**BRIEF:**
Find the word "that" in the data. Return every line where it appears.

**SUPPLIED DATA:**
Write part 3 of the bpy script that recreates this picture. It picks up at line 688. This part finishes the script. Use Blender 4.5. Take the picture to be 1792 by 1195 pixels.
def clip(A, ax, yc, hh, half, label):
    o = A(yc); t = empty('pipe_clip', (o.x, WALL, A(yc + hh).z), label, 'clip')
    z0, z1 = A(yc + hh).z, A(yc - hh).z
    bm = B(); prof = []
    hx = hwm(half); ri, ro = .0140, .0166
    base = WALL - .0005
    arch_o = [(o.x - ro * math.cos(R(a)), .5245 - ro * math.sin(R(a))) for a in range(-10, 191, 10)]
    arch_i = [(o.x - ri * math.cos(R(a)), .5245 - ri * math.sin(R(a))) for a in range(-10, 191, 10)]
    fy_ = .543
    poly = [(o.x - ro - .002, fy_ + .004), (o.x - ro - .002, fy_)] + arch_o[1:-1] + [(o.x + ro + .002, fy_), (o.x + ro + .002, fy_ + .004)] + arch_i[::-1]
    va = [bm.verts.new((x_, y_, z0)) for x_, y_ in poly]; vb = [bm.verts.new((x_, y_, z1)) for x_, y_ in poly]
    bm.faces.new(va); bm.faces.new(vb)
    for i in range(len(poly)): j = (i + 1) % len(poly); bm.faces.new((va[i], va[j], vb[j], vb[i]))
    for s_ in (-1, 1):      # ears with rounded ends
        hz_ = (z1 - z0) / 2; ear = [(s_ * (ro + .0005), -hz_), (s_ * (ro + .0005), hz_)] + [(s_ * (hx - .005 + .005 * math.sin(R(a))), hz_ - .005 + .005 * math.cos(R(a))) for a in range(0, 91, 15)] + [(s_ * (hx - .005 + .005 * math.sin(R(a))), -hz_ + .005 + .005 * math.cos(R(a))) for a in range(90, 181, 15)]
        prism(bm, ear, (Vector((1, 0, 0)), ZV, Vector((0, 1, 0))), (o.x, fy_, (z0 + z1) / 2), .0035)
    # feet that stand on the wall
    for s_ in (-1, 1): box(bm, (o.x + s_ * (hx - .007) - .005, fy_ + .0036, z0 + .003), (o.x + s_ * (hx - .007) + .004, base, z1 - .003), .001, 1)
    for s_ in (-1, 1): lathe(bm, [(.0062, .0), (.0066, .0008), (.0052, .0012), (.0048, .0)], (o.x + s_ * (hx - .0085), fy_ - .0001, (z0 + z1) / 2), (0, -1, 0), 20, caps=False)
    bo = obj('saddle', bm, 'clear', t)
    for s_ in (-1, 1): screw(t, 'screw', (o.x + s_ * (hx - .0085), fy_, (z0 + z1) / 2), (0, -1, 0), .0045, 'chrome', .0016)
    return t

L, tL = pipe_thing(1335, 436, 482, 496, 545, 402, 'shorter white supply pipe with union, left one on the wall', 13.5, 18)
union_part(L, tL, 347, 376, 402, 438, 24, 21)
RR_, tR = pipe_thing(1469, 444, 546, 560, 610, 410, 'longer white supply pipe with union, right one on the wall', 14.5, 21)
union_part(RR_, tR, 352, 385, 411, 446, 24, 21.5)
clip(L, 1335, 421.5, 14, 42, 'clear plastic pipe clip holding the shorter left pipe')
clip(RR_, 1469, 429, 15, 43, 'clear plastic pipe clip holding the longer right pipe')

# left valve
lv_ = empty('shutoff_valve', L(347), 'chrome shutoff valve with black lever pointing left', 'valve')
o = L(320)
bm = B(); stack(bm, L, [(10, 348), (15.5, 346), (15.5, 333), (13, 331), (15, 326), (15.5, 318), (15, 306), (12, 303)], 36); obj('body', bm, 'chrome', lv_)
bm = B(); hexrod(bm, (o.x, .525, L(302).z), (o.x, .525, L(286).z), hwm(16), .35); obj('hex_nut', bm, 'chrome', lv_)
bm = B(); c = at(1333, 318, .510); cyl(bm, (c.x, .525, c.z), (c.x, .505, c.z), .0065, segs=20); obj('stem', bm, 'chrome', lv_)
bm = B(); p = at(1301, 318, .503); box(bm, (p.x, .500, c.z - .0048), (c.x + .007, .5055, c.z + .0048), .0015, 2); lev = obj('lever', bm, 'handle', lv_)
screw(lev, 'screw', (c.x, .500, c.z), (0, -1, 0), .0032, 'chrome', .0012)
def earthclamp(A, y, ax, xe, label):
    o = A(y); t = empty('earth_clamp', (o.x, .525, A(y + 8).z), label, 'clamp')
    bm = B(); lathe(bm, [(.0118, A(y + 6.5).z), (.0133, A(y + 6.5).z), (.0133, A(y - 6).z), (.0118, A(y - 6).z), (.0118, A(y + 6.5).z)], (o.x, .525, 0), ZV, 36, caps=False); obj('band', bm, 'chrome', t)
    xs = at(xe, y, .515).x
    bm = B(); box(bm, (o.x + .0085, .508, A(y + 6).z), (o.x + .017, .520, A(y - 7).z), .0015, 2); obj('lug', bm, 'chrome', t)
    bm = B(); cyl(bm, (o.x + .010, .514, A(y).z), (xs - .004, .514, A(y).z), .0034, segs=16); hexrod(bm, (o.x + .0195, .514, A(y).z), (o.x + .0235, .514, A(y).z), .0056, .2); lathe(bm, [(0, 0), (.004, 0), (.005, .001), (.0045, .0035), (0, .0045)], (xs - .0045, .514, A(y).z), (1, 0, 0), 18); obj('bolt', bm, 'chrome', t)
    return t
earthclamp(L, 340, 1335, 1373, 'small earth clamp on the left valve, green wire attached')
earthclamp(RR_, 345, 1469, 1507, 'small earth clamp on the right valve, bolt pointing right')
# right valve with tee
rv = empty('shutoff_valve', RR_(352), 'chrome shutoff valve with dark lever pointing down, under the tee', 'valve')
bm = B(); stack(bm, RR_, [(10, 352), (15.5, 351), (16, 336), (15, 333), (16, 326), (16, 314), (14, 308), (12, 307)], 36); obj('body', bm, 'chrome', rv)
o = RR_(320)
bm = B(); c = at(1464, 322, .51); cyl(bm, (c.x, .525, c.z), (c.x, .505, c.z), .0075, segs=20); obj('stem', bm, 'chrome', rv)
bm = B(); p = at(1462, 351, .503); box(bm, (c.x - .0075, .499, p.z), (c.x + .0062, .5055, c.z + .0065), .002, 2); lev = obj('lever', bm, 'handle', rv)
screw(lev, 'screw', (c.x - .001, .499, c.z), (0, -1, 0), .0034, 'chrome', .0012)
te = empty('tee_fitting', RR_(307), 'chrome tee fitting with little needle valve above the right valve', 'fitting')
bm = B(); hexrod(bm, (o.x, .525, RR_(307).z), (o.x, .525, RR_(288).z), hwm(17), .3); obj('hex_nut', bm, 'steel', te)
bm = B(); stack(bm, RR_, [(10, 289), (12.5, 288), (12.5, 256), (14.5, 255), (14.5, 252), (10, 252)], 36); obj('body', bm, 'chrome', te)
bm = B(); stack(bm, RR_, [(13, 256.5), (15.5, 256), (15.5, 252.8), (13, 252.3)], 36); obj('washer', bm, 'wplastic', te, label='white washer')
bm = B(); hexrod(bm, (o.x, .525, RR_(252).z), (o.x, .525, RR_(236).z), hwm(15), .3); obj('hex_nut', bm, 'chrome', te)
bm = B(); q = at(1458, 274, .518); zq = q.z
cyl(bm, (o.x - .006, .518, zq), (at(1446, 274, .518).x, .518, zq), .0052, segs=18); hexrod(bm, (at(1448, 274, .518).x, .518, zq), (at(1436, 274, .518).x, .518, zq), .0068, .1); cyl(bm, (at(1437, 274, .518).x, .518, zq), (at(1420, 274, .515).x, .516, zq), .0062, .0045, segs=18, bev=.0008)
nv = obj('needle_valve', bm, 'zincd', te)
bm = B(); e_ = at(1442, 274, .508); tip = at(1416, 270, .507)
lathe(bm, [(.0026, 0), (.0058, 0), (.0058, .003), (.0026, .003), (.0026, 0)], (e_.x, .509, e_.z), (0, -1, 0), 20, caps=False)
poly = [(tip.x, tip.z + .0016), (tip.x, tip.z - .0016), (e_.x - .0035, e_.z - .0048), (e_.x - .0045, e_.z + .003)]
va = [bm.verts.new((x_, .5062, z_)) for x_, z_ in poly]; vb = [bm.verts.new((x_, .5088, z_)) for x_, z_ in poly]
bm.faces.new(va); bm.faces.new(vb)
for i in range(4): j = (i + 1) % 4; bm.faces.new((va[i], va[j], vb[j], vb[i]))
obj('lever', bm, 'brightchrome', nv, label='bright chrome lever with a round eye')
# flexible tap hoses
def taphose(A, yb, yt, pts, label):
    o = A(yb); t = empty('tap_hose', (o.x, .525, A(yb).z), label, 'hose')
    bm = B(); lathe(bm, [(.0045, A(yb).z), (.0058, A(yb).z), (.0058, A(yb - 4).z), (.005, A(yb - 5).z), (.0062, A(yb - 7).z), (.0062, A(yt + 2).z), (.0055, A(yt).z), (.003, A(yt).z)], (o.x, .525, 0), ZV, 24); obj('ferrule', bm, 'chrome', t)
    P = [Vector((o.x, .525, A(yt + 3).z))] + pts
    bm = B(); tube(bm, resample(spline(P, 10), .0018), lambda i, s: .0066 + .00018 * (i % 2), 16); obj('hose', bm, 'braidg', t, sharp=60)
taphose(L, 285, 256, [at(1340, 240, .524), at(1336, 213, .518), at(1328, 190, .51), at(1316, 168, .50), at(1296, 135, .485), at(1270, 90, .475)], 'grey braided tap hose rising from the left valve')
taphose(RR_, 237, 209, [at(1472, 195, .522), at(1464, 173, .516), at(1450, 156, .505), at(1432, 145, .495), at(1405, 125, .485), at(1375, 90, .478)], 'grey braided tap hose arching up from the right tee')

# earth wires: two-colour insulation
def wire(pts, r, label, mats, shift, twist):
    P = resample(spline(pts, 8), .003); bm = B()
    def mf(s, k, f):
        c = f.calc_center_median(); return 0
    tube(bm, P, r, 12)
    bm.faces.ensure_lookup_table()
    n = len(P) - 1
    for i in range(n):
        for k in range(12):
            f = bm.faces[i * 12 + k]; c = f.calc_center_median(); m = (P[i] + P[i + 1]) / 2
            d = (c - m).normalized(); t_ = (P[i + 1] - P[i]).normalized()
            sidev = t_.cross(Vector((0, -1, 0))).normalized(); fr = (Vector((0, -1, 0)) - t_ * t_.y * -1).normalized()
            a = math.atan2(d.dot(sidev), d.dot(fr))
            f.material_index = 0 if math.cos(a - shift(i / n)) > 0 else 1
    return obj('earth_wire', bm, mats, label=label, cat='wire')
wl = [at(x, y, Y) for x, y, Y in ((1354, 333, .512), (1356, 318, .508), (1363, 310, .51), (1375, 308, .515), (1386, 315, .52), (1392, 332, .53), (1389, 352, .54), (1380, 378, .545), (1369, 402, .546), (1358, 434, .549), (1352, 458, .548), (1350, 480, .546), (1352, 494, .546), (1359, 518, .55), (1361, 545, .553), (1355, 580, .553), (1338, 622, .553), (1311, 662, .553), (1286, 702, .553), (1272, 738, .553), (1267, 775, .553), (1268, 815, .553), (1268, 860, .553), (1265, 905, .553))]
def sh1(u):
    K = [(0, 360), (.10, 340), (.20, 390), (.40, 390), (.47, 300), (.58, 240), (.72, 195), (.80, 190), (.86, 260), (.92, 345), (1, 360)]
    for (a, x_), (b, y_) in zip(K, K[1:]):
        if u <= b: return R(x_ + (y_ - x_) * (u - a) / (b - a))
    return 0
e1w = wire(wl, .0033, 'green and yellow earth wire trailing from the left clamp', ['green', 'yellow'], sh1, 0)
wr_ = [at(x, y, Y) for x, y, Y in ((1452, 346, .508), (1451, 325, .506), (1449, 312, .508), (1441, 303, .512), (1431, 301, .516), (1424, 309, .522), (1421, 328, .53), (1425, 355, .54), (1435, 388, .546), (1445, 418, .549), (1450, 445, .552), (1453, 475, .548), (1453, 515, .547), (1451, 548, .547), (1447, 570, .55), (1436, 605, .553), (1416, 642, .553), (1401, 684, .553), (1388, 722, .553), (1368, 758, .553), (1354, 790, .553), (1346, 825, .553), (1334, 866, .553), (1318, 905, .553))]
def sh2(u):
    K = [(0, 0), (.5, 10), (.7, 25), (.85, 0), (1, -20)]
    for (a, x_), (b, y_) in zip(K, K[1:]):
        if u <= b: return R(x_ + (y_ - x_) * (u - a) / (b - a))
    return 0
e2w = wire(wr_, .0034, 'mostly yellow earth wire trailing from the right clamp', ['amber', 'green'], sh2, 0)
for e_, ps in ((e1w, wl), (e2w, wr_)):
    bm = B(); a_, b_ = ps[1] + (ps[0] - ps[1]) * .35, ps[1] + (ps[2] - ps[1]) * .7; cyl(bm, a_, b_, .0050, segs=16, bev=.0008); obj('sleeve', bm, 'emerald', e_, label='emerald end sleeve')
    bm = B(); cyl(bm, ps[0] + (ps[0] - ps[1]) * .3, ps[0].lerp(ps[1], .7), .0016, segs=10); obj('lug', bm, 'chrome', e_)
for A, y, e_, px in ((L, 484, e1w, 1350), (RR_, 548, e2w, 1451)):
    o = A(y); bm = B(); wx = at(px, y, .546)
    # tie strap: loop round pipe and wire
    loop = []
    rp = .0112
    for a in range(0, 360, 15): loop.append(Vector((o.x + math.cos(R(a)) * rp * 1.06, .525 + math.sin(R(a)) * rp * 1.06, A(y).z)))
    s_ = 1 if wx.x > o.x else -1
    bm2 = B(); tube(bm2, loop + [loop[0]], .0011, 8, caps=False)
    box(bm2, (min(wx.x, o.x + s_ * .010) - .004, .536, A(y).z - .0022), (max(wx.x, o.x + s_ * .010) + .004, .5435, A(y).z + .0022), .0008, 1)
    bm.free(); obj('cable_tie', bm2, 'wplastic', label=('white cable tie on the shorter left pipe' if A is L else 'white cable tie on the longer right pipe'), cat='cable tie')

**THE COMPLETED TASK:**
Write part 3 of the bpy script that recreates this picture. It picks up at line 688. This part finishes the script. Use Blender 4.5. Take the picture to be 1792 by 1195 pixels.
    # feet that stand on the wall